Seriously, that is the defining criticism here: This album, this hyper-produced, designed-to-sell-yet-given-away-for-free album is going to get more exposure as a 30-second hype piece for Apple than it will by the media it wants to get in front of. Because U2 has sold out. They sold out their vision, they sold out their claim to being the most important band in the world. They’ve betrayed their fans, and they’ve betrayed themselves. U2 died in that five-year gap. What came back is a sad, unrecognizable shell.

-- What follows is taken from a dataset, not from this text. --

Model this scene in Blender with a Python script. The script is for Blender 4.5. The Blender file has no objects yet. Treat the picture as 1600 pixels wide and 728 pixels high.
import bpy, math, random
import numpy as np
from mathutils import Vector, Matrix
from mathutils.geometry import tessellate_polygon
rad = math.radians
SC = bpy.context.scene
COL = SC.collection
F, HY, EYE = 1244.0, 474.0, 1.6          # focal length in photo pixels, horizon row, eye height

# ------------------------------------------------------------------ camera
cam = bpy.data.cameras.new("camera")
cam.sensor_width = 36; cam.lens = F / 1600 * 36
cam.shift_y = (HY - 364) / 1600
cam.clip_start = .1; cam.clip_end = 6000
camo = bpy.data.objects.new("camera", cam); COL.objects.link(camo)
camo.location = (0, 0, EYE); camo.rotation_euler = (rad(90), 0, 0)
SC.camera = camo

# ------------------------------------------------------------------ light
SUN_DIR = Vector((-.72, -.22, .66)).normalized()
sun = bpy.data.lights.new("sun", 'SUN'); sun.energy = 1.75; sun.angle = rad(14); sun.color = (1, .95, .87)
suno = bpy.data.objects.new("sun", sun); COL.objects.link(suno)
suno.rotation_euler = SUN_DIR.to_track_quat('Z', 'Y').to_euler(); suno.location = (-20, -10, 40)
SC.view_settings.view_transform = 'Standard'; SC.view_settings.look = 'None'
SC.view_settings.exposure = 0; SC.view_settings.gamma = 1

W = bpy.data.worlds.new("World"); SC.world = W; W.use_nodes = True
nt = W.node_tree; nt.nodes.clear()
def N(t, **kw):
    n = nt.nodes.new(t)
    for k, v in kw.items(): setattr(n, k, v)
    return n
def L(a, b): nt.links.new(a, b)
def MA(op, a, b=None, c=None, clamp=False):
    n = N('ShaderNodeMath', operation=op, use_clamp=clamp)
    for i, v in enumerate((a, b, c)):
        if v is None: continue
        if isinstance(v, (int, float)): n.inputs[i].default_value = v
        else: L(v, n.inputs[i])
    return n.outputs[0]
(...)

My favorite song from No Line is “Cedars of Lebanon.” Bono dreamed this song up from a character’s perspective; it’s not personal experience, it’s just an imagined scenario. But it is beautiful, a perfect slice of his writing that is poetic and allegorical and genuinely musical in the way that 99% of humanity fell in love with back in 1987 when their mind was universally blown by The Joshua Tree. I’m going to imagine that was the last U2 song. I’m going to believe that they start with “I Will Follow” and go out with “Cedars of Lebanon.”
“I was on the outside when you said, you said you needed me. I was looking at myself, I was blind, I could not see.”
-I Will Follow
“Choose your enemies carefully, ’cause they will define you. Make them interesting, ’cause in some ways they will mind you. They’re not there in the beginning, but when your story ends. Gonna last with you longer than your friends.”